Monday, January 18, 2021

Experience

 

Over the weekend, I met with two friends.  As we were talking, I about quilting, one of them asked about my experience at quilting.  She was wondering how I could just jump into all these projects of my mom’s and get stuff done so quickly.  I told her in some instances most of the work was already done.  I laughed when she gave me her look.  She tends to think I don’t give myself enough credit.  That might be a discussion for another day.  At any rate, I realized I probably hadn’t mentioned my past experience here in the blog.

I don’t remember my mother even not having a sewing project.  She may not have sat down to the sewing machine for days on end or finished a project on time, but she had projects galore.  When I was little, she didn’t have the patience to teach me.  In junior high, our home economics teacher taught a unit in sewing.  I was so excited.  We went to the Eureka Mercantile to pick out fabric and a pattern for a simple blouse.  I chose a flowered lavender print.  The fun ended there.

The teacher taught me one way of sewing.  Then my mother would rant and rave about the terrible techniques and made me fix everything.  By the time I finished that project, I hated it with a passion.  I also hated sewing.  I went back to being a daddy’s girl and chopped wood.  I didn’t take another sewing class in school.  I was never going to be a sewer.  Kind of funny when I look back at the whole situation.

Moving forward, I believe my mother-in-law gave me her old machine when the boys were little.  I was interested in quilting.  I loved the artistry of quilting.  I love shapes and colors.  I went home the next summer and my mom taught me the basic fundamentals of sewing a straight line and cutting fabric.  I am not sure what year this was, but I do know that when we moved to Helena, I did start sewing with a purpose.

From about 1998 to 2002, I sewed when I had time.  Of course, being a mom of two busy boys, working fulltime, and Guard weekends, I didn’t have a lot of time, but I would spend an entire weekend here and there doing nothing but sewing.  I loved it.  The problem is I never learned how to finish a quilt.  I also didn’t learn how to do the quilting part to any real extent.  I played with a little free motion stitching and stitch in a ditch on scraps.  In 2001, my sister-in-law was expecting her first baby.  I was so excited.  A baby quilt was the exact thing I needed to learn how to do everything.  The quilt is in my closet only partially done.  Little Eric only lived for a few minutes after being born early.  Soon after that, I found myself expecting.  I gave my sewing room to Madelle and packed everything away until this past summer.  I had accomplished one quilt face, numerous quilt blocks, a millennial quilt kit, and Eric’s unfinished quilt.  That was it.

Once I learned how to put on a binding and knot a quilt on Youtube this summer, I was able to fly with all of the projects.  Of course, the learning curve took me a bit through September.  Once I finished my first quilt, I have quite a lot of confidence in the simple quilting.  I don’t know how long it would take me to have to cut fabric into the right pieces and do an entire quilt from start to finish.  I do know that with Mom’s cut fabric and all the work she has done on so many, for this first little while, I will be able to get projects done rather quickly.  Well, until spring when I spend a lot of time playing outside.

So that is my experience and background.

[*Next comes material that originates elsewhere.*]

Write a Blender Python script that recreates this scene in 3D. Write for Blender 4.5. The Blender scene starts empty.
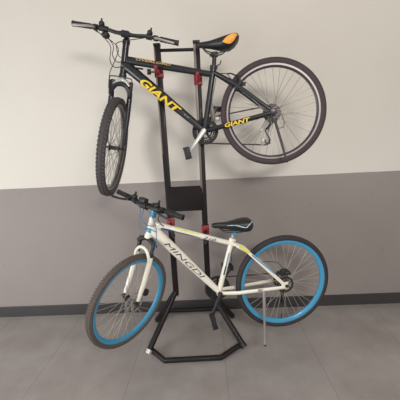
import bpy, bmesh, math, random
from mathutils import Vector, Matrix
random.seed(4)
PI = math.pi
sc = bpy.context.scene
COL = sc.collection

# ------------------------------------------------------------------ camera
F = 300.0
H, DW = 1.4934, 2.5385            # eye height, distance to the wall
pit, yaw, rol = math.radians(10.4), math.radians(1.5), 0.05
EYE = Vector((0, 0, H))
FW = Vector((-math.sin(yaw)*math.cos(pit), math.cos(yaw)*math.cos(pit), -math.sin(pit)))
r0 = Vector((math.cos(yaw), math.sin(yaw), 0)); u0 = r0.cross(FW)
RT = r0*math.cos(rol) - u0*math.sin(rol); UP = u0*math.cos(rol) + r0*math.sin(rol)
def ray(px, py): return FW*F + RT*(px-200) + UP*(200-py)
def at(px, py, Y):
    r = ray(px, py); return EYE + r*(Y/r.y)
def on_z(px, py, z):
    r = ray(px, py); return EYE + r*((z-H)/r.z)
cam = bpy.data.cameras.new('camera'); cam.sensor_width = 36; cam.lens = F/400*36
co = bpy.data.objects.new('camera', cam); COL.objects.link(co)
m = Matrix((RT, UP, -FW)).transposed().to_4x4(); m.translation = EYE
co.matrix_world = m; sc.camera = co

# --------------------------------------------------------------- materials
def lin(c): 
    c /= 255.0
    return c/12.92 if c <= .04045 else ((c+.055)/1.055)**2.4
def rgb(r, g, b): return (lin(r), lin(g), lin(b), 1)
def mat(name, col, rough=.5, metal=0., var=.08, scale=30., bump=0., coat=0.):
    M = bpy.data.materials.new(name); M.use_nodes = True
    nt = M.node_tree; b = nt.nodes['Principled BSDF']
    b.inputs['Roughness'].default_value = rough; b.inputs['Metallic'].default_value = metal
    b.inputs['Coat Weight'].default_value = coat
    tc = nt.nodes.new('ShaderNodeTexCoord'); no = nt.nodes.new('ShaderNodeTexNoise')
    no.inputs['Scale'].default_value = scale; no.inputs['Detail'].default_value = 3
    nt.links.new(tc.outputs['Object'], no.inputs['Vector'])
    mx = nt.nodes.new('ShaderNodeMix'); mx.data_type = 'RGBA'
    c = rgb(*col)
    mx.inputs[6].default_value = tuple(v*(1-var) for v in c[:3])+(1,)
    mx.inputs[7].default_value = tuple(min(1, v*(1+var)) for v in c[:3])+(1,)
    nt.links.new(no.outputs['Fac'], mx.inputs[0]); nt.links.new(mx.outputs[2], b.inputs['Base Color'])
    if bump:
        bp = nt.nodes.new('ShaderNodeBump'); bp.inputs['Strength'].default_value = bump
        bp.inputs['Distance'].default_value = .002
        nt.links.new(no.outputs['Fac'], bp.inputs['Height']); nt.links.new(bp.outputs['Normal'], b.inputs['Normal'])
    return M
M_pipe = mat('pale_blue_piping', (176, 204, 216), .5)
M_black = mat('gloss_black_paint', (26, 27, 32), .38, 0, .1, 20, coat=.15)
M_plastic = mat('black_plastic', (34, 33, 35), .5)
M_darkmetal = mat('dark_steel', (58, 53, 53), .45, .3)
M_rub_u = mat('tyre_rubber_brown', (66, 54, 56), .75, 0, .12, 60, .3)
M_rub_k = mat('tyre_rubber_grey', (74, 69, 69), .8, 0, .15, 60, .3)
M_rub_l = mat('tyre_rubber_dark', (50, 45, 46), .75, 0, .12, 60, .3)
M_rub_f = mat('tyre_rubber_dusty', (92, 82, 76), .85, 0, .15, 60, .3)
M_silver = mat('brushed_silver', (214, 210, 205), .35, .5)
M_spoke = mat('spoke_steel', (150, 140, 130), .4, .5)
M_spoke_l = mat('bright_spoke_steel', (176, 168, 160), .45, .3)
M_alloy = mat('grey_alloy', (165, 160, 156), .4, .4)
M_white = mat('white_paint', (240, 234, 218), .3, 0, .03, 10, coat=.4)
M_blue = mat('sky_blue_anodised', (66, 150, 190), .35, 0, .05, 10, coat=.3)
M_bluecable = mat('blue_cable', (70, 118, 160), .45)
M_yellow = mat('yellow_decal', (236, 200, 44), .45, 0, .05)
M_orange = mat('orange_saddle_vinyl', (240, 168, 70), .5, 0, .05)
M_gold = mat('gold_decal', (204, 170, 104), .45)
M_char = mat('charcoal_decal', (62, 56, 58), .5)
M_navy = mat('navy_decal', (40, 66, 120), .5)
M_lime = mat('lime_decal', (220, 220, 60), .5)
M_saddle = mat('black_saddle_vinyl', (30, 29, 31), .42, 0, .1, 80, .2)
M_red = mat('red_rubber_sleeve', (158, 52, 54), .5, 0, .1, 40)
M_track2 = mat('machined_rim_wall', (150, 142, 140), .4, .3)
M_stand = mat('stand_black_steel', (34, 29, 30), .5, .0, .12, 12, coat=.05)
M_stand.node_tree.nodes['Principled BSDF'].inputs['Specular IOR Level'].default_value = .25
M_board = mat('board_black_laminate', (32, 27, 26), .7, 0, .1, 14)
M_board.node_tree.nodes['Principled BSDF'].inputs['Specular IOR Level'].default_value = .2
M_strip = mat('grey_upright_strip', (128, 118, 112), .45, .3, .08)
M_rimdark = mat('rim_dark', (72, 66, 68), .4, .4)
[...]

And here is my next finished project.  I found 50 sewn blocks in Mom’s stash.  I laid them out on the bed.  To use all 50, the quilt would have been enormous.  Instead, I decided to make two lap quilts out of the blocks.  Here is the first one.  I tied the quilt, so it went rather quickly.  I will do a different technique on the second one and discuss that when it is finished.

 


I am also excited that I have accomplished my list for January.  I was hoping to get two wall hangings and two quilts done.  Yay, I did it.  Anything else I accomplish will be binding on the quilt.